Hackathons and open source community

You might be a season-long veteran or a newbie to hackathons, but if you were asked what a hackathon is what would your answer be? You could resemble the idea with a marathon and hacking. Now the follow-up question would be to define “hack”. Hack could mean a lot of things; a programming language developed by Meta, a possible tag in a comment in programming, an open-source typeface designed for source code editing, a domain name that suggests a word, phrase, or name, an inelegant but effective solution to a computing problem, Hack (computer security), and the most obvious one is to break into computers and computer networks. In this discussion, we will use the meaning “an inelegant but effective solution to a computing problem”. A hackathon is a gathering of individuals who work together to solve a specific problem in a collaborative setting. The flexibility to be creative is what makes the hackathon model successful. Tech gurus are free from traditional development restrictions, such as employing a certain approach or adhering to organizational policies. Throughout this discussion, we will try to look at how a hackathon could enhance community engagement in open-source projects and communities.

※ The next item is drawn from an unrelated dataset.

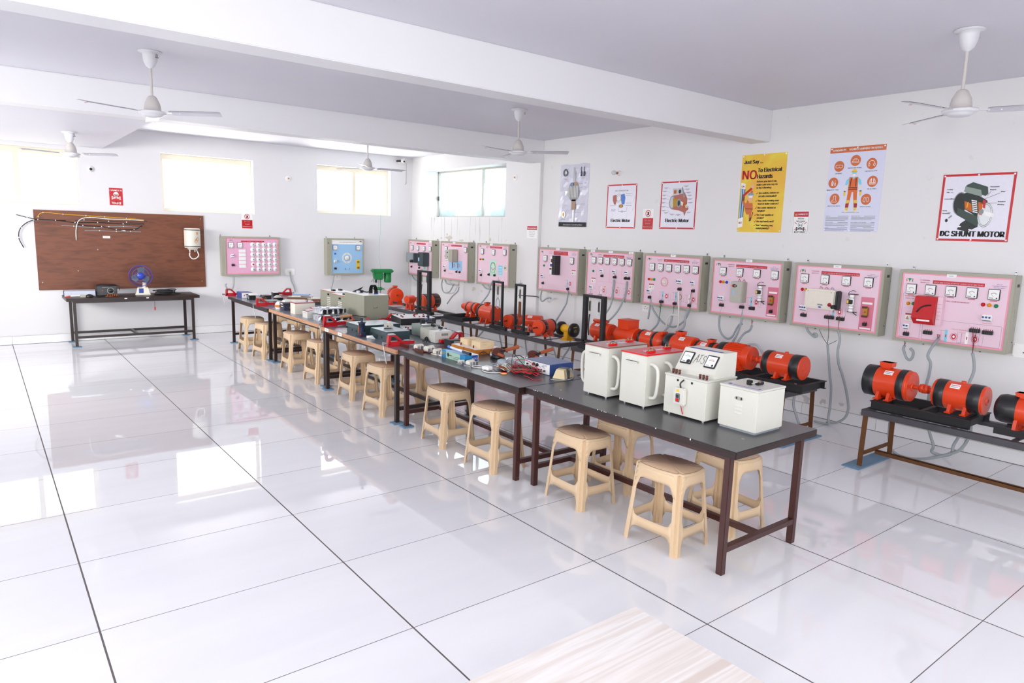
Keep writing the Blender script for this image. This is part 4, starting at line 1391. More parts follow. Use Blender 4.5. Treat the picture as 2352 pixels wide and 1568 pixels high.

A newbie, a senior engineer, a Dev Rel, a founder, a CEO, or any nontechnical person might be in the audience. In almost 40 hackathons, I took part as a hacker, organizer, mentor, and judge. I've personally witnessed people go from knowing nothing about coding to being code heroes in about 48–72 hours at hackathons. Contributions will be enjoyable and useful because of the freedom to be inventive and the lack of the usual development constraints seen at hackathons. I think that hackathons could be used to tackle the majority of open-source project problems. where hackers compete to create solutions under a set time limit in a pleasant setting. I think the guests could learn a lot about leveraging their communities through hackathons. I'll also share personal stories and experiences that could help attendees get in-depth knowledge.